Dinuclear triple-stranded complexes of Re(V) with bis(benzene-o-dithiolato) ligands.

The reaction of K(2)ReCl(6) with 1,2-bis(2,3-dimercaptobenzamido)ethane (H(4)-1), and 1,2-bis(2,3-dimercaptobenzamido)benzene (H(4)-2) in the presence of Na(2)CO(3) in methanol affords dinuclear complexes of Re(V). Experimental evidence supports the presence of self-assembled complexes with two {Re(S(2)C(6)H(3))(3)} units connected in a triple-stranded fashion. Density Functional Theory (DFT) studies on geometry and electronic properties were conducted employing the hybrid B3LYP and PBE1PBE functionals. The helical (ΔΔ and ΛΛ) and meso-helical (ΔΛ) isomers were considered. For the helicate complexes included in this study, differences in the stability of the isomers were observed originating in different steric and strain interactions between the three ligand strands. The geometries at the minimum exhibit a distorted trigonal-prismatic coordination environment at the metal centers. Natural bond orbitals (NBO) analysis indicates the presence of Re-S bonds which are strongly polarized toward the non-metal. Time-Dependent DFT (TD-DFT) calculations were performed for a further understanding of the optical spectra.
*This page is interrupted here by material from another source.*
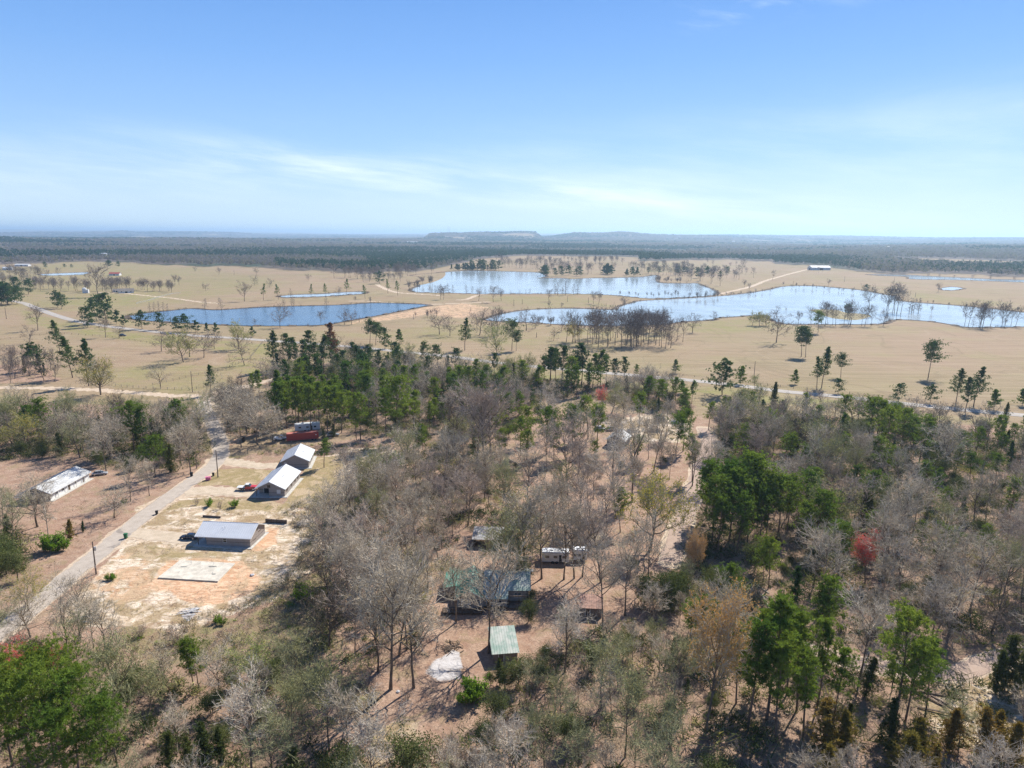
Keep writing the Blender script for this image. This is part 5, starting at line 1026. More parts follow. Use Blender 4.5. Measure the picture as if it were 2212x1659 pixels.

The calculations show the occupied 5d orbitals of the rhenium lying beneath occupied sulfur-based MOs. The general features of the electronic spectra in the visible region are reasonably reproduced by the calculations. The analysis of molecular orbitals also allows the assignment of the origin for all experimentally detected absorption bands. In the high-energy region of the spectrum the absorptions are attributed to ligand-to-metal-ligand charge transfer (LMLCT), in which sulfur-based orbitals and unoccupied orbitals at the rhenium atom and the benzene-o-dithiolato groups are involved. Also in the blue region, shoulders originating from LMLCT are observed.